Swap files are an obsolete idea from a time when computers had little memory. You can run Linux without swapping but not without a swap file. Linux places the swap data in a specially formatted partition named a swap space. You can have as many as you like. The swap spaces can be trivial in size because you can install enough memory to keep your computer going without swapping.

We are using two disks so create two swap spaces. On the rare occasions there is swapping, the swapping can spread out over the two drives. If you actually allow swapping, a small solid state disk would be a better place for a swap file but solid state disks are more expensive than adding more memory, bringing you back to installing maximum RAM when you buy your computer.
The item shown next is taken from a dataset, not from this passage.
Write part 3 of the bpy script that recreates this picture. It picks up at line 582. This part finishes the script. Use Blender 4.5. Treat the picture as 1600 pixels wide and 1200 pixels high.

You do not want to recover swap space after a disk failure, removing the main reason for using RAID. Linux automatically spreads swap activity over swap partitions removing the need to use RAID for performance. The swap spaces are defined direct on disk without sing RAID.

System

Allocate the rest of the disk to the system partition. Everything will go in this partition. This will be the partition you backup.

On each disk you create a RAID 1 partition. The following screenshot shows the partition, called a component, on the first disk.

You join the partitions, components, together into an array. You join two equal size partitions to make RAID 1. The next screenshot shows the components assembled into an array, called a drive.

You then define your file system partition on the drive. The following screenshot shows the information for the system partition.

Conclusion

RAID 1 provides a huge increase in reliability, a noticeable increase in performance, and is easy to implement in a workstation using a recent Linux distribution. Recovery is tricky and needs practice before you depend on the RAID array.